Updated: Jun 3, 2018


I live in a small midwestern town called Muncie, Indiana where back in the 1920s-1930s a husband-wife sociologist team, Robert and Helen Lynd, conducted the Middletown Studies. The word "middletown" was meant to suggest the average or typical American small city.


Muncie: the once upon a time typical American small city. And sadly, maybe we still are that. So many of our small cities look just like Muncie now. Shuttered, abandoned factories thanks to jobs sent overseas, concrete parking lots giving way to nature and, pictured above, beauty queens far past their prime shout constant accusations of all that has been allowed to be lost.


But then on the curb right in front of this typical American small city decaying house are these violets forcing their cheerful petals through the hard and the unwelcoming.
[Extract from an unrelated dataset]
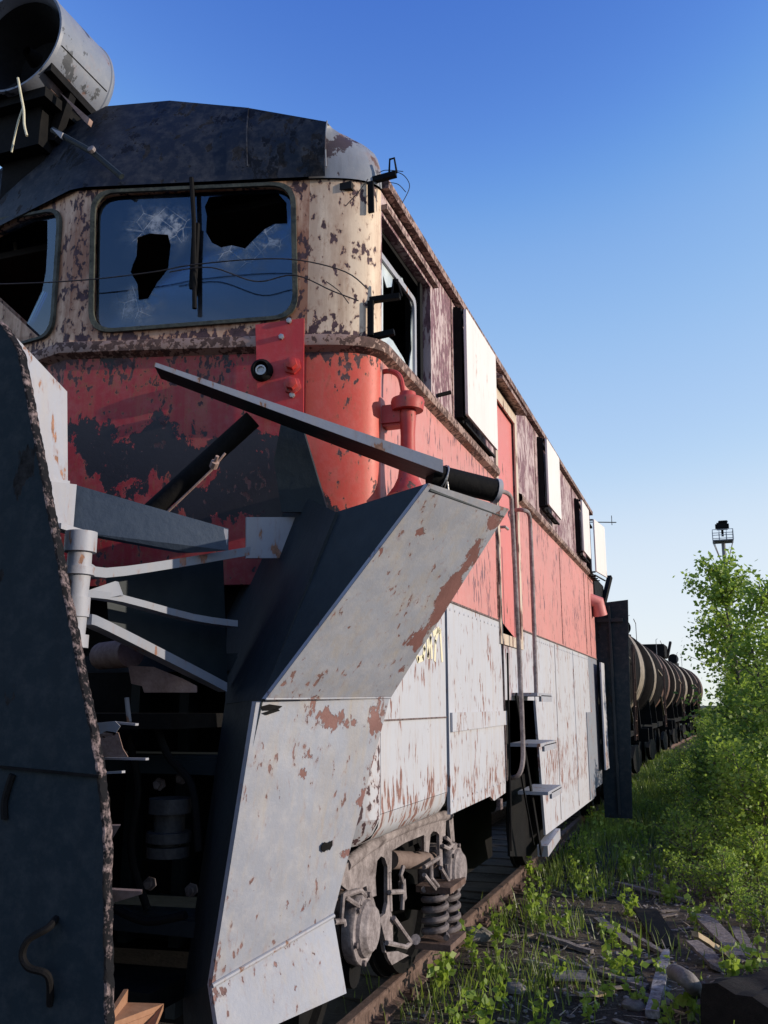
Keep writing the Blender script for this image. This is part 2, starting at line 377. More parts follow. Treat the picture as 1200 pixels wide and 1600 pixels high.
def tag(o, label=None, cat=None, group=None, kind=None):
    if label: o['label'] = label
    if cat: o['category'] = cat
    if group: o['group'] = group
    if kind: o['kind'] = kind
    return o
def empty(name, loc, label, cat, group=None):
    o = bpy.data.objects.new(name, None); o.empty_display_size = 0.3
    COL.objects.link(o); o.location = loc
    return tag(o, label, cat, group)
def arc_round(pts, r=0.03, seg=4):
    """round the corners of a 3D polygon"""
    pts = [Vector(p) for p in pts]; out = []
    for i, p in enumerate(pts):
        a = (pts[i - 1] - p); b = (pts[(i + 1) % len(pts)] - p)
        rr = min(r, a.length * 0.45, b.length * 0.45)
        pa = p + a.normalized() * rr; pb = p + b.normalized() * rr
        for k in range(seg + 1):
            t = k / seg; out.append(pa * (1 - t) ** 2 + p * 2 * t * (1 - t) + pb * t ** 2)
    return out
def smooth_path(pts, n=6):
    pts = [Vector(p) for p in pts]; out = []
    for i in range(len(pts) - 1):
        p0, p1, p2, p3 = pts[max(i - 1, 0)], pts[i], pts[i + 1], pts[min(i + 2, len(pts) - 1)]
        for k in range(n):
            t = k / n
            out.append(0.5 * ((2 * p1) + (-p0 + p2) * t + (2 * p0 - 5 * p1 + 4 * p2 - p3) * t * t + (-p0 + 3 * p1 - 3 * p2 + p3) * t ** 3))
    return out + [pts[-1]]
def jag(pts, amp, step_, axis):
    """break an open edge into small irregular teeth"""
    out = []; axis = Vector(axis)
    for p, q in zip(pts, pts[1:]):
        n = max(1, int((q - p).length / step_))
        for k in range(n): out.append(p.lerp(q, k / n) + axis * random.uniform(-amp, amp))
    return out + [pts[-1]]

# ================================================================== THE SETTING
def ground_h(x, y):
    d = abs(x)
    h = -0.17 - 0.05 * max(0, min(1, (d - 1.2) / 1.5)) + 0.06 * mnoise.noise((x * 0.7, y * 0.7, 0)) + 0.025 * mnoise.noise((x * 3, y * 3, 5))
    if d < 1.4: h = -0.165 + 0.02 * mnoise.noise((x * 3, y * 3, 2))
    if x > 2.6: h += 0.10 * min(1, (x - 2.6) / 2.0)
    return h
def build_ground():
    b = MB()
    xs = [-600, -200, -60, -20, -8, -4] + [-2.4 + 0.16 * i for i in range(62)] + [8.5, 10.5, 15, 25, 60, 200, 600]
    ys = [-600, -100, -30, -10] + [-5 + 0.2 * i for i in range(120)] + [19 + 0.8 * i for i in range(1, 60)] + [75, 95, 130, 200, 400, 1200]
    b.grid([[Vector((x, y, ground_h(x, y) if abs(x) < 30 and y < 130 else -0.2)) for x in xs] for y in ys])
    s = NT('dark trackside soil')
    o = s.mapped()
    a = s.noise(o, 1.2, 8, 0.65); g = s.noise(o, 24, 6, 0.7); f = s.noise(o, 90, 4, 0.7)
    col = s.mix(s.step(a, 0.35, 0.65), (0.048, 0.040, 0.033), (0.145, 0.112, 0.088))
    col = s.mix(s.step(g, 0.50, 0.68), col, (0.15, 0.12, 0.10))
    col = s.mix(s.step(f, 0.58, 0.70), col, (0.21, 0.18, 0.16))
    y = s.sep()
    far = s.math('MULTIPLY', s.step(y[1], 9, 22), s.step(s.noise(o, 0.8, 5, 0.6), 0.25, 0.6))
    col = s.mix(far, col, (0.040, 0.060, 0.018))
    s.bump(s.math('ADD', g, f), 0.9, 0.05)
    s.out(col, 0.95, 0, 0.2)
    o_ = b.build('ground', s.m, smooth=60); tag(o_, kind='structure')
build_ground()
# ================================================================== THE LOCOMOTIVE
LOCO = empty('snowplough_locomotive', (0, 0, 0), 'derelict red, grey and cream rail snowplough locomotive with smashed cab windows and raised wing blade', 'locomotive')
L_ = LOCO
A = Vector((1.19, -0.10, 0)); B = Vector((0, -0.42, 0)); AL = Vector((-1.19, -0.10, 0))
fd = (A - B).normalized(); FN = Vector((fd.y, -fd.x, 0))          # outward normal of the right front facet
fdl = (AL - B).normalized(); FNL = Vector((-abs(fdl.y), -abs(fdl.x), 0))
ZT, ZB = 4.50, 2.40
def pF(x, y, off=0.0): return pP(x, y, B + FN * off, FN)
def pFL(x, y, off=0.0): return pP(x, y, B + FNL * off, FNL)
def up_at(p, z): return Vector((p.x, p.y, z))
corner = []
for i in range(13):
    t = i / 12; corner.append(A * (1 - t) ** 2 + Vector((1.495, -0.018, 0)) * 2 * t * (1 - t) + Vector((1.5, 0.12, 0)) * t * t)

# window outlines on the front facets
win_r = arc_round([pF(148, 303), pF(458, 289), pF(462, 496), pF(144, 520)], 0.12, 6)
win_l = arc_round([pFL(-150, 372), pFL(97, 328), pFL(84, 524), pFL(-150, 590)], 0.11, 6)
sw = [Vector((1.5, 0.135, 4.37)), Vector((1.5, 1.02, 4.37)), Vector((1.5, 1.02, 3.66)), Vector((1.5, 0.135, 3.66))]
TH = 0.05
body = MB()
body.plate([[up_at(B, ZT), up_at(A, ZT), up_at(A, ZB), up_at(B, ZB)], win_r], -FN * TH)
body.plate([[up_at(B, ZT), up_at(AL, ZT), up_at(AL, ZB), up_at(B, ZB)], win_l], -FNL * TH)
body.build('front_wall', M['body'], L_, smooth=20)
cb = MB()
cb.grid([[up_at(p, z) for p in corner] for z in (4.5, 4.0, 3.6, 3.2, 2.8, 2.46, 2.0, 1.6, 1.34)])
# rolled-under lower lip of the corner
cb.grid([[up_at(p, 1.34) for p in corner], [up_at(p * 0.975, 1.27) for p in corner], [up_at(p * 0.93, 1.22) for p in corner]])
cb.build('corner_panel', M['corner'], L_, smooth=60)
# right side wall with the cab window opening
sw_b = MB()
sw_b.plate([[Vector((1.5, 0.12, 4.5)), Vector((1.5, 9.0, 4.5)), Vector((1.5, 9.0, 2.462)), Vector((1.5, 4.1, 2.462)), Vector((1.5, 4.1, 1.88)), Vector((1.5, 2.84, 1.88)),
             Vector((1.5, 2.84, 2.462)), Vector((1.5, 0.12, 2.462))], sw, [Vector((1.5, 2.76, 4.27)), Vector((1.5, 3.54, 4.27)), Vector((1.5, 3.54, 2.33)), Vector((1.5, 2.76, 2.33))]], (-0.06, 0, 0))
sw_b.build('side_wall', M['side'], L_, smooth=20)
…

They grow where they're planted, and they were planted here, by the wind or a bird or some other force of nature. Beauty amidst the harsh. Hope next to despair. Life next to death.
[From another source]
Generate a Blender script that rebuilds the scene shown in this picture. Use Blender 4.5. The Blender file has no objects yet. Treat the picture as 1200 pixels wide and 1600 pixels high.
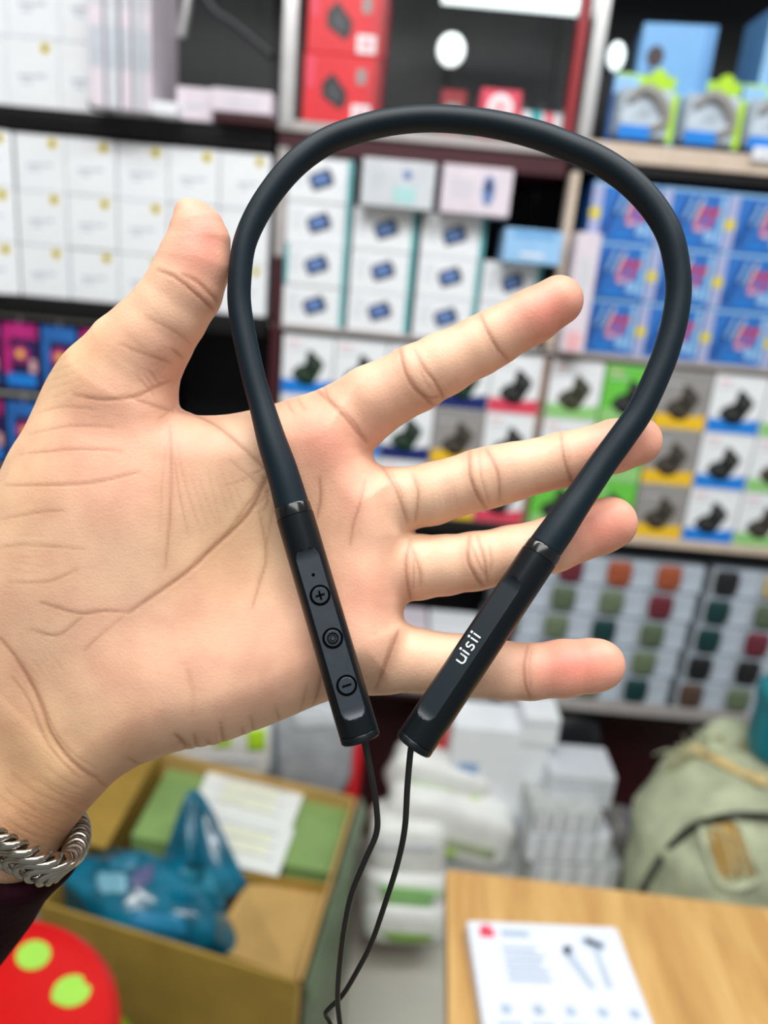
import bpy, math, random
import numpy as np
from math import sin, cos, pi, radians, sqrt
from mathutils import Vector, Matrix

# ------------------------------------------------------------------ camera
F = 1200.0
PITCH, ROLL, CAM_H = radians(18), radians(5.2), 1.45
cam_data = bpy.data.cameras.new('camera')
cam = bpy.data.objects.new('camera', cam_data)
bpy.context.scene.collection.objects.link(cam)
cam_data.sensor_fit = 'HORIZONTAL'
cam_data.sensor_width = 36.0
cam_data.lens = 36.0
cam_data.clip_start = 0.01
cam_data.clip_end = 50
cam_rot = Matrix.Rotation(pi/2 - PITCH, 4, 'X') @ Matrix.Rotation(ROLL, 4, 'Z')
cam.matrix_world = Matrix.Translation((0, 0, CAM_H)) @ cam_rot
cam_data.dof.use_dof = True
cam_data.dof.focus_distance = 0.206
cam_data.dof.aperture_fstop = 36.0 / 3.5
scene = bpy.context.scene
scene.camera = cam

# ------------------------------------------------------------------ world, lights, exposure
world = bpy.data.worlds.new('world')
scene.world = world
world.use_nodes = True
world.node_tree.nodes['Background'].inputs[0].default_value = (0.93, 0.97, 1.0, 1)
world.node_tree.nodes['Background'].inputs[1].default_value = 0.33

def area(name, loc, target, sx, sy, power, col=(1, 1, 1)):
    l = bpy.data.lights.new(name, 'AREA')
    l.shape = 'RECTANGLE'; l.size = sx; l.size_y = sy; l.energy = power; l.color = col
    o = bpy.data.objects.new(name, l)
    scene.collection.objects.link(o)
    o.location = loc
    o.rotation_euler = (Vector(target) - Vector(loc)).to_track_quat('-Z', 'Y').to_euler()
    return o
area('ceiling_tube_light', (-0.5, 0.25, 2.75), (-0.4, 0.45, 0), 1.3, 0.12, 18, (1, 0.99, 0.97))
area('ceiling_tube_light', (0.7, 0.35, 2.75), (0.6, 0.6, 0), 1.3, 0.12, 18, (0.97, 0.99, 1))
area('ceiling_panel_light', (0.0, -0.65, 2.95), (0, 0.9, 1.1), 1.6, 0.8, 31, (1, 0.98, 0.95))

scene.view_settings.view_transform = 'Standard'
scene.view_settings.look = 'None'
scene.view_settings.exposure = 0.0
scene.view_settings.gamma = 1.0
scene.view_settings.use_curve_mapping = False

# ------------------------------------------------------------------ helpers
RM = np.array(cam_rot.to_3x3())
CP = np.array([0, 0, CAM_H])
def ray(u, v): return RM @ np.array([(u-600)/F, -(v-800)/F, -1.0])
def W(u, v, Y=1.5):                      # point where the line of sight meets the plane y = Y
    d = ray(u, v); return Vector(CP + d*(Y/d[1]))
def H(u, v, z):                          # ... meets the plane z = z
    d = ray(u, v); return Vector(CP + d*((z-CAM_H)/d[2]))
def P(u, v, D):                          # ... at distance D along the optical axis
    return Vector(CP + ray(u, v)*D)
def span(u0, u1, v0, v1, Y=1.5):
    um, vm = (u0+u1)/2, (v0+v1)/2
    return W(u0, vm, Y).x, W(u1, vm, Y).x, W(um, v1, Y).z, W(um, v0, Y).z

def lin(c):
    c = c/255.0
    return c/12.92 if c <= 0.04045 else ((c+0.055)/1.055)**2.4
def rgb(t): return (lin(t[0]), lin(t[1]), lin(t[2]), 1.0)

_m = {}
def mat(name, col, rough=0.5, metal=0.0, noise=0.05, scale=30.0, emit=0.0, bump=0.0, coat=0.0, alpha=1.0, stretch=None, trans=0.0, spec=.5):
    if name in _m: return _m[name]
    m = bpy.data.materials.new(name); m.use_nodes = True
    nt = m.node_tree; b = nt.nodes['Principled BSDF']
    b.inputs['Roughness'].default_value = rough
    b.inputs['Metallic'].default_value = metal
    b.inputs['Coat Weight'].default_value = coat
    b.inputs['Specular IOR Level'].default_value = spec
    b.inputs['Alpha'].default_value = alpha
    b.inputs['Transmission Weight'].default_value = trans
    c = rgb(col)
    tc = nt.nodes.new('ShaderNodeTexCoord')
    mp = nt.nodes.new('ShaderNodeMapping'); nt.links.new(tc.outputs['Object'], mp.inputs[0])
    if stretch: mp.inputs['Scale'].default_value = stretch
    nz = nt.nodes.new('ShaderNodeTexNoise'); nz.inputs['Scale'].default_value = scale; nz.inputs['Detail'].default_value = 5
    nt.links.new(mp.outputs[0], nz.inputs['Vector'])
    rp = nt.nodes.new('ShaderNodeValToRGB')
    rp.color_ramp.elements[0].position = 0.3; rp.color_ramp.elements[1].position = 0.7
    rp.color_ramp.elements[0].color = (c[0]*(1-noise*2), c[1]*(1-noise*2), c[2]*(1-noise*2), 1)
    rp.color_ramp.elements[1].color = (min(c[0]*(1+noise), 1), min(c[1]*(1+noise), 1), min(c[2]*(1+noise), 1), 1)
    nt.links.new(nz.outputs['Fac'], rp.inputs[0]); nt.links.new(rp.outputs[0], b.inputs['Base Color'])
    if emit:
        b.inputs['Emission Color'].default_value = c; b.inputs['Emission Strength'].default_value = emit
    if bump:
        bp = nt.nodes.new('ShaderNodeBump'); bp.inputs['Strength'].default_value = bump; bp.inputs['Distance'].default_value = 0.001
        nt.links.new(nz.outputs['Fac'], bp.inputs['Height']); nt.links.new(bp.outputs[0], b.inputs['Normal'])
    _m[name] = m
    return m

class MB:
    """collects shapes into one mesh; local frame: x right, -y towards the viewer, z up"""
    def __init__(s): s.v = []; s.f = []; s.m = []; s.mats = []
    def mi(s, m):
        if m not in s.mats: s.mats.append(m)
        return s.mats.index(m)
    def add(s, vs, fs, m):
        n = len(s.v); s.v += [tuple(v) for v in vs]; k = s.mi(m)
        for f in fs: s.f.append(tuple(i+n for i in f)); s.m.append(k)
        return s
    def ring_loft(s, rings, m, cap0=True, cap1=True, closed=False):
        n = len(rings[0]); vs = [p for r in rings for p in r]; fs = []
        R = len(rings)
        for i in range(R if closed else R-1):
            a, b = i*n, ((i+1) % R)*n
            for j in range(n):
                k = (j+1) % n
                fs.append((a+j, a+k, b+k, b+j))
        if not closed:
            if cap0: fs.append(tuple(range(n-1, -1, -1)))
            if cap1: fs.append(tuple((R-1)*n+j for j in range(n)))
        return s.add(vs, fs, m)
    def box(s, x0, x1, y0, y1, z0, z1, m, c=0.0):
        if c <= 0:
            vs = [(x, y, z) for z in (z0, z1) for y in (y0, y1) for x in (x0, x1)]
            return s.add(vs, [(0, 2, 3, 1), (4, 5, 7, 6), (0, 1, 5, 4), (2, 6, 7, 3), (0, 4, 6, 2), (1, 3, 7, 5)], m)
        def oct_(i): 
            a0, a1, b0, b1 = x0+i, x1-i, y0+i, y1-i
            return [(a0+c, b0), (a1-c, b0), (a1, b0+c), (a1, b1-c), (a1-c, b1), (a0+c, b1), (a0, b1-c), (a0, b0+c)]
        rings = [[(x, y, z0) for x, y in oct_(c*.7)], [(x, y, z0+c) for x, y in oct_(0)],
                 [(x, y, z1-c) for x, y in oct_(0)], [(x, y, z1) for x, y in oct_(c*.7)]]
        return s.ring_loft(rings, m)
    def plate(s, pts, y, m, t=0.0006):        # polygon in x,z on a front face at depth y
        n = len(pts)
        ar = sum(pts[i][0]*pts[(i+1) % n][1]-pts[(i+1) % n][0]*pts[i][1] for i in range(n))
        if ar < 0: pts = pts[::-1]
        vs = [(x, y-t, z) for x, z in pts]+[(x, y, z) for x, z in pts]
        fs = [tuple(range(n))]+[(i, i+n, (i+1) % n+n, (i+1) % n) for i in range(n)]
        return s.add(vs, fs, m)
    def rect(s, x0, x1, z0, z1, y, m, t=0.0006): return s.plate([(x0, z0), (x1, z0), (x1, z1), (x0, z1)], y, m, t)
    def disc(s, x, z, r, y, m, t=0.0006, n=20, rz=None):
        rz = rz or r
        return s.plate([(x+r*cos(2*pi*i/n), z+rz*sin(2*pi*i/n)) for i in range(n)], y, m, t)
    def slab(s, top, thick, m, d=Vector((0, 0, -1))):     # prism from any 3-D polygon, extruded along d
        n = len(top); top = [Vector(p) for p in top]; bot = [p+d*thick for p in top]
        nv = (top[1]-top[0]).cross(top[2]-top[0])
        if nv.dot(d) > 0: top, bot = top[::-1], bot[::-1]
        fs = [tuple(range(n)), tuple(range(2*n-1, n-1, -1))]+[(i, i+n, (i+1) % n+n, (i+1) % n) for i in range(n)]
        return s.add(top+bot, fs, m)
    def tube(s, pts, rad, m, n=12, up=None, flat=1.0, closed=False):
        pts = [Vector(p) for p in pts]; N = len(pts)
        if not hasattr(rad, '__len__'): rad = [rad]*N
        rings = []; prev = Vector(up) if up else None
        for i, p in enumerate(pts):
            if closed: t = pts[(i+1) % N]-pts[i-1]
            else: t = pts[min(i+1, N-1)]-pts[max(i-1, 0)]
            t.normalize()
            if prev is None: prev = Vector((0, 0, 1)) if abs(t.z) < .9 else Vector((1, 0, 0))
            a = prev-t*prev.dot(t); a.normalize(); b = t.cross(a); prev = a
            rings.append([p+(a*cos(2*pi*k/n)*flat+b*sin(2*pi*k/n))*rad[i] for k in range(n)])
        return s.ring_loft(rings, m, closed=closed)
    def build(s, name, parent=None, origin=None, smooth=False):
        V = [Vector(v) for v in s.v]
        if origin is None:
            if parent is not None: origin = Vector((0, 0, 0))
            else:
                origin = Vector(((min(v.x for v in V)+max(v.x for v in V))/2, (min(v.y for v in V)+max(v.y for v in V))/2, min(v.z for v in V)))
        me = bpy.data.meshes.new(name)
        me.from_pydata([v-Vector(origin) for v in V], [], s.f)
        for m in s.mats: me.materials.append(m)
        me.polygons.foreach_set('material_index', s.m)
        if smooth: me.polygons.foreach_set('use_smooth', [True]*len(me.polygons))
        me.update()
        o = bpy.data.objects.new(name, me); scene.collection.objects.link(o)
        if parent is not None: o.parent = parent
        else: o.location = origin
        return o

def empty(name, loc=(0, 0, 0), rz=0):
    o = bpy.data.objects.new(name, None); scene.collection.objects.link(o)
    o.location = loc; o.rotation_euler = (0, 0, rz); o.empty_display_size = 0.02
    return o
def tag(o, label=None, cat=None, group=None, kind=None):
    if label: o['label'] = label
    if cat: o['category'] = cat
    if group: o['group'] = group
    if kind: o['kind'] = kind
    return o
def copy_tree(o, parent=None):
    c = o.copy(); scene.collection.objects.link(c)
    if parent is not None: c.parent = parent
    for ch in list(o.children): copy_tree(ch, c)
    return c
def catmull(pts, n=6, closed=False):
    pts = [np.array(p, float) for p in pts]; N = len(pts); out = []
    for i in range(N if closed else N-1):
        if closed: p0, p1, p2, p3 = pts[i-1], pts[i], pts[(i+1) % N], pts[(i+2) % N]
        else: p0, p1, p2, p3 = pts[max(i-1, 0)], pts[i], pts[i+1], pts[min(i+2, N-1)]
        for k in range(n):
            t = k/n
            out.append(.5*(2*p1+(p2-p0)*t+(2*p0-5*p1+4*p2-p3)*t*t+(3*p1-p0-3*p2+p3)*t**3))
    if not closed: out.append(pts[-1])
    return out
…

My 59 year-old-looked-70-hopelessly-alcoholic-next-door-neighbor Rick, was found dead in his house two days ago. I'll save you the horrific details and simply say, "It was an alcohol related accident." A neighbor who lives in another apartment in the same house knocked on my door to tell my husband and I the news, to tell us that he'd lost his friend and to shiver with that reality chilling his bones. I watched the emergency vehicles rolling up as I tried to comfort the man on my porch, now realizing the sirens I'd been hearing were meant for hopeless Rick. I came inside and had a good cry, not because Rick was a dear friend. I don't think he had the sobriety to even recognize a friend. I grieved because of how sad the whole story truly is, and how common.


I was painting a scarf at the time, trying to make something beautiful come to life amidst the ugly that surrounds me. What was once a thriving and prosperous city is now bursting at its seams with stories like my neighbors'- the living one and the dead one- and I don't think Muncie's status as a typical American small city has changed. I honestly don't blame hopeless Rick for crawling inside a bottle and refusing to come out. I wish he hadn't, but it wasn't my life to live. I want to be life-giving to others, offering hope and beauty in exchange for despair and decay, especially amidst all this death. Rick couldn't see the violets. Can you?

This is where I'm planted. This is where I'm growing. I want to be a cheerful violet.